Employment Discrimination
The Firm obtained summary judgment for an Alabama city on claims by one of its former police officers for disability discrimination, age discrimination, and retaliation. The city fired the officer for multiple violations of its rules and policies stemming from (a) inappropriate and suggestive text messages which the officer sent to a female teenager he met at a restaurant, as well as (b) a subsequent traffic stop which the officer made of the young girl late at night. The evidence proved that the officer later urged the girl to not just deny that that he had bothered her with his text messages, but that she also support his claim that the headlights of her vehicle were not on when he stopped her and such was his reason for the stop. After the girl complained to the city that the officer’s conduct scared and made her uncomfortable, the city began an investigation of the matter (during which time the officer filed with the EEOC a charge of discrimination), following which the city terminated the officer’s employment for, among other things, conduct unbecoming a public employee.
The officer unsuccessfully appealed his termination to the personnel board and the EEOC, and then unsuccessfully contested his termination through a claim for unemployment compensation benefits (in which he represented that he had no disability and can perform his regular job duties). He then obtained employment elsewhere as a police officer. Later, he filed suit against the city in federal court, claiming that the city’s reasons for his termination were a pretext for disability discrimination (his claimed knee problems and high blood pressure), age discrimination, and retaliation for the filing of his EEOC charge of discrimination. Following exhaustive discovery, the Firm moved the court to grant it summary judgment on all the officer’s claims.
In a lengthy and well-reasoned opinion, the court agreed with the city and upheld its termination of the officer.
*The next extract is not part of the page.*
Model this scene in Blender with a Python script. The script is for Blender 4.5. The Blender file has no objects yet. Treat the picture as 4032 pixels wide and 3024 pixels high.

The court concluded that the facts proved the officer had (1) failed to exhaust his administrative remedies regarding his claimed knee disability, (2) failed to establish that his high blood pressure significantly impaired his ability to work as a police officer, (3) failed to establish that either of his claimed disabilities motivated the city to fire him, (4) failed to show that the city had treated him less favorably than any similarly-situated younger or non-disabled police officer, (5) failed to show that the city’s reasons for his termination were a pretext for either disability/age discrimination or retaliation (the court specifically found that the officer’s story and version of events about his traffic stop of the young girl was concocted), and (6) failed to establish a causal connection between the filing of his EEOC charge of discrimination and his termination. Summary judgment was granted for the city and the case was dismissed.